Carne fraca e pelos de ratos: o que isso tem a ver?
Quando saiu a notícia de que a Anvisa havia proibido a distribuição e venda de lotes de molho e extrato de tomate com pelos de roedor (especialmente ratos) acima do limite permitido (leia aqui), todos fizeram a mesma indagação: “então havia um limite permitido de pelos de ratos?”.
A repugnância causada por essa notícia decorreu de duas causas. Em primeiro lugar, por haver um limite permitido de pelos de roedores nos alimentos. Da mesma forma, causa asco saber que, mesmo havendo um limite, esse teto foi ultrapassado, o que é duplamente repugnante.
O que isso tem a ver com a Operação Carne Fraca? Tudo!
Temos denunciado há tempos a espetacularização proporcionada por algumas autoridades públicas, que gritam aos quatro cantos em cada instauração de inquérito ou oferecimento de denúncia. Detalham mais para a imprensa do que para o Juiz, verdadeiro destinatário de suas alegações, como se o exercício das funções dependesse de uma onírica – porém custosa – prestação pública de contas.
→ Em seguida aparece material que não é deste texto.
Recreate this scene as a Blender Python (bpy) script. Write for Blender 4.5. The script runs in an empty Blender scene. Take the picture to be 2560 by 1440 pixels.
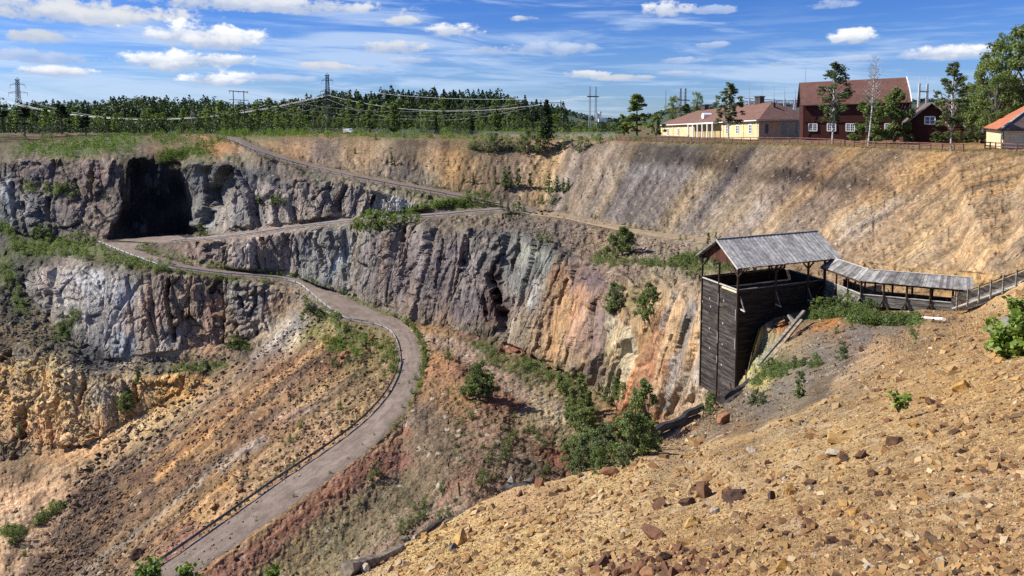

Ocorre que a Operação Carne Fraca extrapolou um limite que nem sequer deveria existir. Até o momento, presenciávamos divulgações seletivas de delações premiadas, holofotes e suposições atingindo pessoas individualmente consideradas. A Operação Carne Fraca inovou: com esse espetáculo, atingiram grupos empresariais, funcionários – que talvez percam seus empregos –, a memória de pessoas que lutaram por muitos anos para levarem essas empresas ao mercado exterior, a credibilidade do Brasil no mercado internacional e a economia brasileira.
Divulgou-se amplamente que se tratava da maior operação da história da Polícia Federal, como se houvesse a necessidade de um eterno crescimento do porte das operações, sob pena de extinção dessa instituição que é muito maior do que os poucos que parecem buscar a superação dos próprios colegas de trincheira.
Espetacularizaram mais do que já estamos acostumados. Esses excessos causam a mesma preocupação – para não dizer nojo – que os excessos de pelos nos molhos de tomate.
Aliás, é contraditório como as informações chegam com mais facilidade à imprensa do que aos atores do processo penal.
Em outras palavras, pregam o sigilo em relação aos Advogados, dificultando o acesso aos autos dos inquéritos, o que ensejou a edição da súmula vinculante nº 14, ainda muito descumprida. Por outro lado, divulgam amplamente fatos ainda sob investigação.
A Operação Carne Fraca gerará consequências gravosas não apenas ao Brasil – apesar dos esclarecimentos e do retorno da confiança dos mercados estrangeiros –, mas também à instituição envolvida. O erro de alguns fará com que todos sejam alvos dos debates legislativos relacionados ao abuso de autoridade.
Deixo, por fim, uma sugestão legislativa: está na hora de se punir administrativamente o excesso de coletivas de imprensa, não importando se o conteúdo é verdadeiro, exagerado ou falso. Quem atua na persecução penal, seja na “persecutio criminis extra iudicio”, seja na “persecutio criminis in iudicio”, deve manifestar-se exclusivamente nos autos, e não em microfones, por maiores que sejam as tentações causadas pelos holofotes. Sabemos que, para algumas autoridades, a carne é fraca, mas elas precisam ter a noção de que quem sente na carne são os acusados.